Task statement — Can you write out the whole listing exactly?

(Extracted data entries)
========

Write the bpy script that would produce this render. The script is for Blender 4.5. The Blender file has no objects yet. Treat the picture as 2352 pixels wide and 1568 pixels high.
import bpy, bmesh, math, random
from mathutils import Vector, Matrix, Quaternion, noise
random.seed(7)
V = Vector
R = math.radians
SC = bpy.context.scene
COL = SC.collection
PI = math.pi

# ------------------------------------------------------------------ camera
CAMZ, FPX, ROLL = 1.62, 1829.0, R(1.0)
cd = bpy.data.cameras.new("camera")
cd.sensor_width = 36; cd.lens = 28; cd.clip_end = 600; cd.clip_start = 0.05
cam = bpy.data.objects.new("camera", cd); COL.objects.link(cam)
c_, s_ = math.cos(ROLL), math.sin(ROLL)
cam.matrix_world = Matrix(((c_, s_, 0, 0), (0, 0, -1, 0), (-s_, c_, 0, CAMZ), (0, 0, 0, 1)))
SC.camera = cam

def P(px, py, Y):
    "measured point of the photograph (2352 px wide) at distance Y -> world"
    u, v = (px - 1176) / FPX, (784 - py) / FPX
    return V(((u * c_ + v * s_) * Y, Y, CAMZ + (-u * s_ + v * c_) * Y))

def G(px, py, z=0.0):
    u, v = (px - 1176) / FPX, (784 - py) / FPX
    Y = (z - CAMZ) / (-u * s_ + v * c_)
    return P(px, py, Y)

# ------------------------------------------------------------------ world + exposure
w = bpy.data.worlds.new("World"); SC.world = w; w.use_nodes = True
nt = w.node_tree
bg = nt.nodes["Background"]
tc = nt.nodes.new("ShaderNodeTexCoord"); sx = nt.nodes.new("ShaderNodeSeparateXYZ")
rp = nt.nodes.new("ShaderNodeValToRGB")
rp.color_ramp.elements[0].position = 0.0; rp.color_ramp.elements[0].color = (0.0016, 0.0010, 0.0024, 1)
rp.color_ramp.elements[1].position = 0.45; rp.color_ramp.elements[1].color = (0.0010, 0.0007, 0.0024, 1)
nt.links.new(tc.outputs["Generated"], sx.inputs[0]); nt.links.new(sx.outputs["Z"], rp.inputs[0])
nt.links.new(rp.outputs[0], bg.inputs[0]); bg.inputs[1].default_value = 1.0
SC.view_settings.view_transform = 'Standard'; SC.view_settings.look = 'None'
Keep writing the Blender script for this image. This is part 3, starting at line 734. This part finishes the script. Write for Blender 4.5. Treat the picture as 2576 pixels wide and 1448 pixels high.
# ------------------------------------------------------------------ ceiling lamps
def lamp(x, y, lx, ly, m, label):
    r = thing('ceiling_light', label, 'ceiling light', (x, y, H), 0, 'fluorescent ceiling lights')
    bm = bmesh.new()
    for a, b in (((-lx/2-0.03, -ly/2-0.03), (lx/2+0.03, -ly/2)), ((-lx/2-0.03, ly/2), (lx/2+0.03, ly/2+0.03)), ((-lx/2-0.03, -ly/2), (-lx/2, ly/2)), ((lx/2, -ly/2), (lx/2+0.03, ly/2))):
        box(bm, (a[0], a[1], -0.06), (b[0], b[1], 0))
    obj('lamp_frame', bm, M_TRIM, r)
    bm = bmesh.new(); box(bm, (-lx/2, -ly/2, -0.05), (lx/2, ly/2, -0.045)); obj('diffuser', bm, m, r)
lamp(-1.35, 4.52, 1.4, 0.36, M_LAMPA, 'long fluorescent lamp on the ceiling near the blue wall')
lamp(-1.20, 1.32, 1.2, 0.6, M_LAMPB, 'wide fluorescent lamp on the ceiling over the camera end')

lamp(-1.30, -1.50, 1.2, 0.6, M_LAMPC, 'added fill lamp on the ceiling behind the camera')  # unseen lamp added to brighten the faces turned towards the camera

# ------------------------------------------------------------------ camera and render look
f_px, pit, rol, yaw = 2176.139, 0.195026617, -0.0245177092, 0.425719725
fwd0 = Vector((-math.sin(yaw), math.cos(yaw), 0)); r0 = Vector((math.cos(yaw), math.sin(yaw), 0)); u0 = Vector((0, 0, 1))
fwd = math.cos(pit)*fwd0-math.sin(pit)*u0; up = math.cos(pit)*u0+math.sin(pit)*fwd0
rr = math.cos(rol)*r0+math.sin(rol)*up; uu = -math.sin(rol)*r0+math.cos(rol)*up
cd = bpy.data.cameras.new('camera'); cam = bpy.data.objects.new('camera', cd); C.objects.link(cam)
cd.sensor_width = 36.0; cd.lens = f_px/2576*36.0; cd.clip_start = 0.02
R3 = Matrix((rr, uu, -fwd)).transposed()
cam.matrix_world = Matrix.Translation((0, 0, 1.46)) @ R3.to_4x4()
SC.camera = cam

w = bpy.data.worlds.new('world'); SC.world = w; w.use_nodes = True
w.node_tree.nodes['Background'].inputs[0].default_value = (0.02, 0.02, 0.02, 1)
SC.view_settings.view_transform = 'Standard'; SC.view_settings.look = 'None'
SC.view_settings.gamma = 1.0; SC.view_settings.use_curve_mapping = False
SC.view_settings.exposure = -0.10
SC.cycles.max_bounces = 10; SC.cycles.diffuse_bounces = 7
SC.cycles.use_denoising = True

========

Finished answer —
Write the bpy script that would produce this render. The script is for Blender 4.5. The Blender file has no objects yet. Treat the picture as 2352 pixels wide and 1568 pixels high.
import bpy, bmesh, math, random
from mathutils import Vector, Matrix, Quaternion, noise
random.seed(7)
V = Vector
R = math.radians
SC = bpy.context.scene
COL = SC.collection
PI = math.pi

# ------------------------------------------------------------------ camera
CAMZ, FPX, ROLL = 1.62, 1829.0, R(1.0)
cd = bpy.data.cameras.new("camera")
cd.sensor_width = 36; cd.lens = 28; cd.clip_end = 600; cd.clip_start = 0.05
cam = bpy.data.objects.new("camera", cd); COL.objects.link(cam)
c_, s_ = math.cos(ROLL), math.sin(ROLL)
cam.matrix_world = Matrix(((c_, s_, 0, 0), (0, 0, -1, 0), (-s_, c_, 0, CAMZ), (0, 0, 0, 1)))
SC.camera = cam

def P(px, py, Y):
    "measured point of the photograph (2352 px wide) at distance Y -> world"
    u, v = (px - 1176) / FPX, (784 - py) / FPX
    return V(((u * c_ + v * s_) * Y, Y, CAMZ + (-u * s_ + v * c_) * Y))

def G(px, py, z=0.0):
    u, v = (px - 1176) / FPX, (784 - py) / FPX
    Y = (z - CAMZ) / (-u * s_ + v * c_)
    return P(px, py, Y)

# ------------------------------------------------------------------ world + exposure
w = bpy.data.worlds.new("World"); SC.world = w; w.use_nodes = True
nt = w.node_tree
bg = nt.nodes["Background"]
tc = nt.nodes.new("ShaderNodeTexCoord"); sx = nt.nodes.new("ShaderNodeSeparateXYZ")
rp = nt.nodes.new("ShaderNodeValToRGB")
rp.color_ramp.elements[0].position = 0.0; rp.color_ramp.elements[0].color = (0.0016, 0.0010, 0.0024, 1)
rp.color_ramp.elements[1].position = 0.45; rp.color_ramp.elements[1].color = (0.0010, 0.0007, 0.0024, 1)
nt.links.new(tc.outputs["Generated"], sx.inputs[0]); nt.links.new(sx.outputs["Z"], rp.inputs[0])
nt.links.new(rp.outputs[0], bg.inputs[0]); bg.inputs[1].default_value = 1.0
SC.view_settings.view_transform = 'Standard'; SC.view_settings.look = 'None'
Keep writing the Blender script for this image. This is part 3, starting at line 734. This part finishes the script. Write for Blender 4.5. Treat the picture as 2576 pixels wide and 1448 pixels high.
# ------------------------------------------------------------------ ceiling lamps
def lamp(x, y, lx, ly, m, label):
    r = thing('ceiling_light', label, 'ceiling light', (x, y, H), 0, 'fluorescent ceiling lights')
    bm = bmesh.new()
    for a, b in (((-lx/2-0.03, -ly/2-0.03), (lx/2+0.03, -ly/2)), ((-lx/2-0.03, ly/2), (lx/2+0.03, ly/2+0.03)), ((-lx/2-0.03, -ly/2), (-lx/2, ly/2)), ((lx/2, -ly/2), (lx/2+0.03, ly/2))):
        box(bm, (a[0], a[1], -0.06), (b[0], b[1], 0))
    obj('lamp_frame', bm, M_TRIM, r)
    bm = bmesh.new(); box(bm, (-lx/2, -ly/2, -0.05), (lx/2, ly/2, -0.045)); obj('diffuser', bm, m, r)
lamp(-1.35, 4.52, 1.4, 0.36, M_LAMPA, 'long fluorescent lamp on the ceiling near the blue wall')
lamp(-1.20, 1.32, 1.2, 0.6, M_LAMPB, 'wide fluorescent lamp on the ceiling over the camera end')

lamp(-1.30, -1.50, 1.2, 0.6, M_LAMPC, 'added fill lamp on the ceiling behind the camera')  # unseen lamp added to brighten the faces turned towards the camera

# ------------------------------------------------------------------ camera and render look
f_px, pit, rol, yaw = 2176.139, 0.195026617, -0.0245177092, 0.425719725
fwd0 = Vector((-math.sin(yaw), math.cos(yaw), 0)); r0 = Vector((math.cos(yaw), math.sin(yaw), 0)); u0 = Vector((0, 0, 1))
fwd = math.cos(pit)*fwd0-math.sin(pit)*u0; up = math.cos(pit)*u0+math.sin(pit)*fwd0
rr = math.cos(rol)*r0+math.sin(rol)*up; uu = -math.sin(rol)*r0+math.cos(rol)*up
cd = bpy.data.cameras.new('camera'); cam = bpy.data.objects.new('camera', cd); C.objects.link(cam)
cd.sensor_width = 36.0; cd.lens = f_px/2576*36.0; cd.clip_start = 0.02
R3 = Matrix((rr, uu, -fwd)).transposed()
cam.matrix_world = Matrix.Translation((0, 0, 1.46)) @ R3.to_4x4()
SC.camera = cam

w = bpy.data.worlds.new('world'); SC.world = w; w.use_nodes = True
w.node_tree.nodes['Background'].inputs[0].default_value = (0.02, 0.02, 0.02, 1)
SC.view_settings.view_transform = 'Standard'; SC.view_settings.look = 'None'
SC.view_settings.gamma = 1.0; SC.view_settings.use_curve_mapping = False
SC.view_settings.exposure = -0.10
SC.cycles.max_bounces = 10; SC.cycles.diffuse_bounces = 7
SC.cycles.use_denoising = True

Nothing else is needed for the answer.